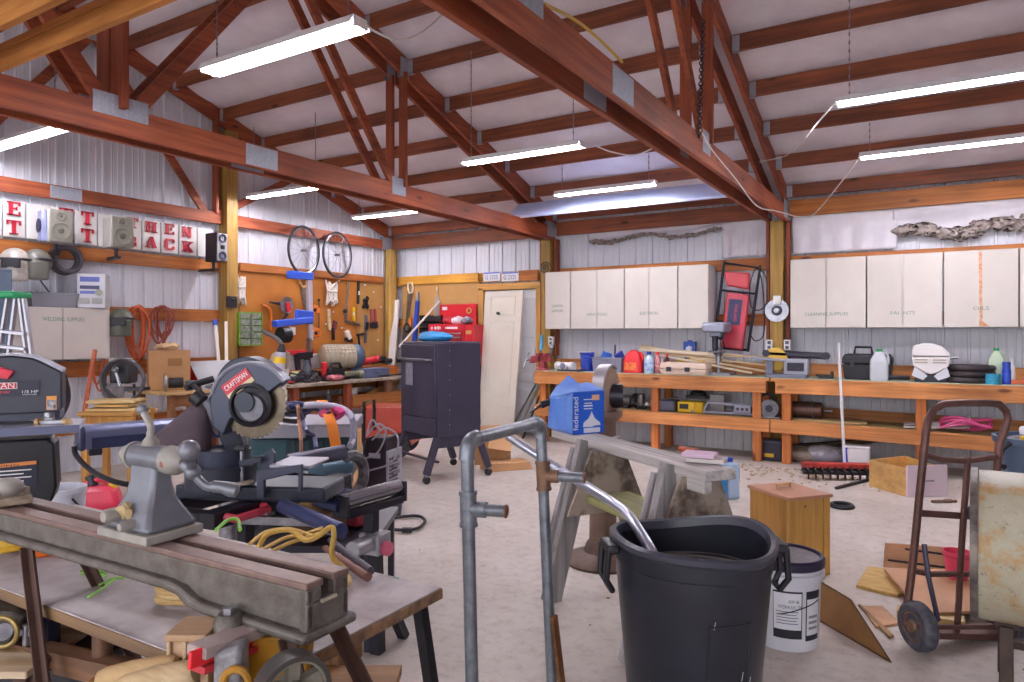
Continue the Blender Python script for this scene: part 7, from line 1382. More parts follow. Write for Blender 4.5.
G().bar(q(225, 648, 1.28) - t.location, q(232, 705, 1.28) - t.location, .035, .02, up=(0, 1, 0)).out('side_strap', ANG, t)
t = T('red_channel', 'red painted steel channel lying below the lathe bed bolt', 'channel', q(225, 640, 1.25)); a, b = q(196, 652, 1.22), q(258, 628, 1.34); G().bar(a - t.location, b - t.location, .05, .02).out('top_plate', mat('channel_grey', '#9a8a86', .5), t, bev=.002); d = UP * -.018; s_ = -FW * .026
G().bar(a - t.location + s_ * 1 + d * .2, b - t.location + s_ + d * .2, .008, .03).out('red_lip', P_RED, t, bev=.002); G().bar(a - t.location + d * 1.6, b - t.location + d * 1.6, .045, .012).out('red_base', mat('chan_red', '#a82430', .4), t)
t = T('iron_casting', 'mottled light grey iron casting below the red channel', 'casting', q(220, 690, 1.22)); g = G(); pl = [q(212, 655, 1.22), q(240, 646, 1.22), q(240, 720, 1.22), q(210, 725, 1.22)]; g.loft([[p - t.location for p in pl], [p - t.location + FW * .05 for p in pl]]); g.out('casting_body', mat('mottled_iron', '#9b9a9e', .5, .2, col2='#6c6b70', scale=30), t, bev=.01, sub=0); g = G(); g.ring(q(236, 682, 1.215) - t.location, .022, .007, m=rotm(90, 0, TH_), n=20); g.out('boss_ring', OCH, t)
t = T('wooden_jig', 'small slotted wooden jig box standing below the table corner', 'jig', q(190, 690, 1.32), TH); f2 = F(190, 1.3); JW = wood('jig_wood', '#c9b094', '#ad906c', 'z', knots=False); JX = wood('jig_wood_x', '#c4a384', '#a98866', 'x', knots=False)
def jp(x, y): p = at(x, y, D=1.3) - V(t.location); return Matrix.Rotation(-TH, 4, 'Z') @ p
for x0, x1 in ((166, 170), (182, 186), (200, 208)): a, b = jp(x0, 640), jp(x1, 720); G().bx(a.x, b.x, -.02, .06, b.z, a.z).out('upright', JW, t, bev=.002)
for x0, x1, y0_, y1_ in ((170, 182, 641, 660), (186, 200, 643, 664)): a, b = jp(x0, y0_), jp(x1, y1_); G().bx(a.x, b.x, -.012, .02, b.z, a.z).out('block', JX, t, bev=.002)
a, b = jp(165, 634), jp(207, 641); G().bx(a.x, b.x, -.025, .065, b.z, a.z).out('lid', JX, t, bev=.002)
for i, (x0, y0_, x1, y1_, r, c, lb_) in enumerate(((100, 680, 178, 664, .021, '#c2a274', 'tan turned wooden club lying below the table, farther one'), (120, 690, 196, 671, .024, '#cdb48e', 'pale turned wooden club lying below the table, nearer the jig'))):
    D0 = 1.3 - .03 * i; a, b = at(x0, y0_, D=D0), at(x1, y1_, D=D0); dd = b - a; g = G(); g.tube([a - a, dd * .1, dd * .5, dd * .93, dd * .99, dd], [r * .8, r, r * 1.1, r * .95, r * .7, r * .3], 16); o = g.out('wooden_club', wood('club%d' % i, c, '#a98a5c', 'x', knots=False), loc=a); tag(o, lb_, 'wooden club')
t = T('tool_tray', 'low wooden tray below the table carrying the clubs and jig', 'tray', q(165, 720, 1.3), TH); zt_ = at(165, 700, D=1.3).z; t.location.z = 0; G().box((0.1, .05, zt_ - .03), (.62, .26, .02)).out('tray_board', CW, t)
for sx in (-.18, .38):
    for sy in (-.05, .15): G().box((sx, sy, (zt_ - .04) / 2), (.03, .03, zt_ - .04)).out('leg', CW, t)
# scroll saw with a plywood table at the lower left
t = T('scroll_saw', 'dark scroll saw with plywood table and wing nuts below the work table', 'scroll saw', q(20, 680, 1.75), TH); t.location.z = 0
def sp(x, y, D=1.75): return Matrix.Rotation(-TH, 4, 'Z') @ (at(x, y, D=D) - V(t.location))
a, b = sp(-60, 655), sp(54, 655); G().bx(a.x, b.x, -.1, .2, a.z - .012, a.z + .006).out('plywood_table', wood('scroll_ply', '#c7b298', '#a9875a', 'x', knots=False), t, bev=.003)
G().prism([(sp(x, y).x, sp(x, y).z) for x, y in ((-40, 612), (10, 612), (25, 617), (20, 628), (8, 648), (-40, 650))], .1, Matrix.Translation((0, .0, 0))).out('arm_casting', mat('scroll_dark', '#3c3630', .45, .3), t, bev=.008)
G().ring(sp(3, 632, 1.7), .035, .006, m=rotm(90), n=24).out('brass_ring', mat('old_brass', '#8f7a4a', .4, .6), t); G().cyl(sp(3, 632, 1.69), sp(3, 632, 1.71), .02).out('pulley_hub', STEEL, t)
for x in (26, 35): p = sp(x, 645, 1.72); G().cyl(p, p + V((0, 0, .05)), .008).out('wing_nut', STEEL, t); G().box(p + V((0, 0, .03)), (.03, .006, .015)).out('wing_nut', STEEL, t)
G().box((0, .05, sp(0, 668).z), (.4, .2, .04)).out('under_casting', P_BLK, t, bev=.006)
for sx in (-.25, .05):
    for sy in (-.06, .16): G().bar((sx, sy, a.z - .02), (sx * 1.1, sy, 0), .03, .03, up=(0, 1, 0)).out('leg', ANG, t)
G().tube(spline([sp(45, 655, 1.7), sp(40, 668, 1.7), sp(36, 682, 1.7), sp(36, 700, 1.7)]), .016).out('curved_strut', ANG, t)
o = G().box((0, 0, 0), (.5, .2, .02)).out('brown_shelf_board', wood('sh_brown', '#7d4a38', '#5f3528', 'x', knots=False), loc=at(-8, 590, D=1.95), rz=TH, bev=.003)
tag(o, 'red-brown board resting above the scroll saw beside the lathe leg', 'board')
# ---------------------------------------------------------------- galvanised pipe frame
GP = mat('galvanised_pipe', '#8e939c', .38, .6, col2='#727780', scale=30); RP = mat('rusty_fitting', '#8c6a52', .55, .4, col2='#6e5646', scale=25)
D1, D2 = 2.24, 2.72
p1 = at(467, 440, D=D1); p2 = at(541, 421, D=D2); zt = 1.06; p1.z = p2.z = zt; t = T('pipe_stand', 'galvanised pipe frame with elbows, tee fittings and stub pipes', 'pipe frame', ((p1 + p2) / 2).xy.to_3d(), 0); o_ = V(t.location); r = .021
A = p1 - o_; B = p2 - o_; hd = (B - A).normalized()
G().cyl(A + hd * .04, B - hd * .04, r, n=20).out('top_pipe', GP, t)
for P_, s in ((A, 1), (B, -1)): G().tube([P_ + hd * s * .06, P_ + hd * s * .045] + [P_ + hd * s * .045 + (V((0, 0, -.045)) + 0 * hd) + (hd * (-s) * sin(a) + V((0, 0, 1)) * cos(a)) * .045 for a in [pi / 2 * i / 6 for i in range(7)]] + [P_ + V((0, 0, -.06))], [r * 1.3, r * 1.22] + [r * 1.22] * 7 + [r * 1.3], 18).out('elbow', GP, t)
a0 = at(474, 690, D=2.2) - o_; a0.z = 0; b0_ = at(553, 690, D=2.66) - o_; b0_.z = 0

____

Reproduce the data word for word, excluding its pictures.

Continue the Blender Python script for this scene: part 7, from line 1382. More parts follow. Write for Blender 4.5.
G().bar(q(225, 648, 1.28) - t.location, q(232, 705, 1.28) - t.location, .035, .02, up=(0, 1, 0)).out('side_strap', ANG, t)
t = T('red_channel', 'red painted steel channel lying below the lathe bed bolt', 'channel', q(225, 640, 1.25)); a, b = q(196, 652, 1.22), q(258, 628, 1.34); G().bar(a - t.location, b - t.location, .05, .02).out('top_plate', mat('channel_grey', '#9a8a86', .5), t, bev=.002); d = UP * -.018; s_ = -FW * .026
G().bar(a - t.location + s_ * 1 + d * .2, b - t.location + s_ + d * .2, .008, .03).out('red_lip', P_RED, t, bev=.002); G().bar(a - t.location + d * 1.6, b - t.location + d * 1.6, .045, .012).out('red_base', mat('chan_red', '#a82430', .4), t)
t = T('iron_casting', 'mottled light grey iron casting below the red channel', 'casting', q(220, 690, 1.22)); g = G(); pl = [q(212, 655, 1.22), q(240, 646, 1.22), q(240, 720, 1.22), q(210, 725, 1.22)]; g.loft([[p - t.location for p in pl], [p - t.location + FW * .05 for p in pl]]); g.out('casting_body', mat('mottled_iron', '#9b9a9e', .5, .2, col2='#6c6b70', scale=30), t, bev=.01, sub=0); g = G(); g.ring(q(236, 682, 1.215) - t.location, .022, .007, m=rotm(90, 0, TH_), n=20); g.out('boss_ring', OCH, t)
t = T('wooden_jig', 'small slotted wooden jig box standing below the table corner', 'jig', q(190, 690, 1.32), TH); f2 = F(190, 1.3); JW = wood('jig_wood', '#c9b094', '#ad906c', 'z', knots=False); JX = wood('jig_wood_x', '#c4a384', '#a98866', 'x', knots=False)
def jp(x, y): p = at(x, y, D=1.3) - V(t.location); return Matrix.Rotation(-TH, 4, 'Z') @ p
for x0, x1 in ((166, 170), (182, 186), (200, 208)): a, b = jp(x0, 640), jp(x1, 720); G().bx(a.x, b.x, -.02, .06, b.z, a.z).out('upright', JW, t, bev=.002)
for x0, x1, y0_, y1_ in ((170, 182, 641, 660), (186, 200, 643, 664)): a, b = jp(x0, y0_), jp(x1, y1_); G().bx(a.x, b.x, -.012, .02, b.z, a.z).out('block', JX, t, bev=.002)
a, b = jp(165, 634), jp(207, 641); G().bx(a.x, b.x, -.025, .065, b.z, a.z).out('lid', JX, t, bev=.002)
for i, (x0, y0_, x1, y1_, r, c, lb_) in enumerate(((100, 680, 178, 664, .021, '#c2a274', 'tan turned wooden club lying below the table, farther one'), (120, 690, 196, 671, .024, '#cdb48e', 'pale turned wooden club lying below the table, nearer the jig'))):
    D0 = 1.3 - .03 * i; a, b = at(x0, y0_, D=D0), at(x1, y1_, D=D0); dd = b - a; g = G(); g.tube([a - a, dd * .1, dd * .5, dd * .93, dd * .99, dd], [r * .8, r, r * 1.1, r * .95, r * .7, r * .3], 16); o = g.out('wooden_club', wood('club%d' % i, c, '#a98a5c', 'x', knots=False), loc=a); tag(o, lb_, 'wooden club')
t = T('tool_tray', 'low wooden tray below the table carrying the clubs and jig', 'tray', q(165, 720, 1.3), TH); zt_ = at(165, 700, D=1.3).z; t.location.z = 0; G().box((0.1, .05, zt_ - .03), (.62, .26, .02)).out('tray_board', CW, t)
for sx in (-.18, .38):
    for sy in (-.05, .15): G().box((sx, sy, (zt_ - .04) / 2), (.03, .03, zt_ - .04)).out('leg', CW, t)
# scroll saw with a plywood table at the lower left
t = T('scroll_saw', 'dark scroll saw with plywood table and wing nuts below the work table', 'scroll saw', q(20, 680, 1.75), TH); t.location.z = 0
def sp(x, y, D=1.75): return Matrix.Rotation(-TH, 4, 'Z') @ (at(x, y, D=D) - V(t.location))
a, b = sp(-60, 655), sp(54, 655); G().bx(a.x, b.x, -.1, .2, a.z - .012, a.z + .006).out('plywood_table', wood('scroll_ply', '#c7b298', '#a9875a', 'x', knots=False), t, bev=.003)
G().prism([(sp(x, y).x, sp(x, y).z) for x, y in ((-40, 612), (10, 612), (25, 617), (20, 628), (8, 648), (-40, 650))], .1, Matrix.Translation((0, .0, 0))).out('arm_casting', mat('scroll_dark', '#3c3630', .45, .3), t, bev=.008)
G().ring(sp(3, 632, 1.7), .035, .006, m=rotm(90), n=24).out('brass_ring', mat('old_brass', '#8f7a4a', .4, .6), t); G().cyl(sp(3, 632, 1.69), sp(3, 632, 1.71), .02).out('pulley_hub', STEEL, t)
for x in (26, 35): p = sp(x, 645, 1.72); G().cyl(p, p + V((0, 0, .05)), .008).out('wing_nut', STEEL, t); G().box(p + V((0, 0, .03)), (.03, .006, .015)).out('wing_nut', STEEL, t)
G().box((0, .05, sp(0, 668).z), (.4, .2, .04)).out('under_casting', P_BLK, t, bev=.006)
for sx in (-.25, .05):
    for sy in (-.06, .16): G().bar((sx, sy, a.z - .02), (sx * 1.1, sy, 0), .03, .03, up=(0, 1, 0)).out('leg', ANG, t)
G().tube(spline([sp(45, 655, 1.7), sp(40, 668, 1.7), sp(36, 682, 1.7), sp(36, 700, 1.7)]), .016).out('curved_strut', ANG, t)
o = G().box((0, 0, 0), (.5, .2, .02)).out('brown_shelf_board', wood('sh_brown', '#7d4a38', '#5f3528', 'x', knots=False), loc=at(-8, 590, D=1.95), rz=TH, bev=.003)
tag(o, 'red-brown board resting above the scroll saw beside the lathe leg', 'board')
# ---------------------------------------------------------------- galvanised pipe frame
GP = mat('galvanised_pipe', '#8e939c', .38, .6, col2='#727780', scale=30); RP = mat('rusty_fitting', '#8c6a52', .55, .4, col2='#6e5646', scale=25)
D1, D2 = 2.24, 2.72
p1 = at(467, 440, D=D1); p2 = at(541, 421, D=D2); zt = 1.06; p1.z = p2.z = zt; t = T('pipe_stand', 'galvanised pipe frame with elbows, tee fittings and stub pipes', 'pipe frame', ((p1 + p2) / 2).xy.to_3d(), 0); o_ = V(t.location); r = .021
A = p1 - o_; B = p2 - o_; hd = (B - A).normalized()
G().cyl(A + hd * .04, B - hd * .04, r, n=20).out('top_pipe', GP, t)
for P_, s in ((A, 1), (B, -1)): G().tube([P_ + hd * s * .06, P_ + hd * s * .045] + [P_ + hd * s * .045 + (V((0, 0, -.045)) + 0 * hd) + (hd * (-s) * sin(a) + V((0, 0, 1)) * cos(a)) * .045 for a in [pi / 2 * i / 6 for i in range(7)]] + [P_ + V((0, 0, -.06))], [r * 1.3, r * 1.22] + [r * 1.22] * 7 + [r * 1.3], 18).out('elbow', GP, t)
a0 = at(474, 690, D=2.2) - o_; a0.z = 0; b0_ = at(553, 690, D=2.66) - o_; b0_.z = 0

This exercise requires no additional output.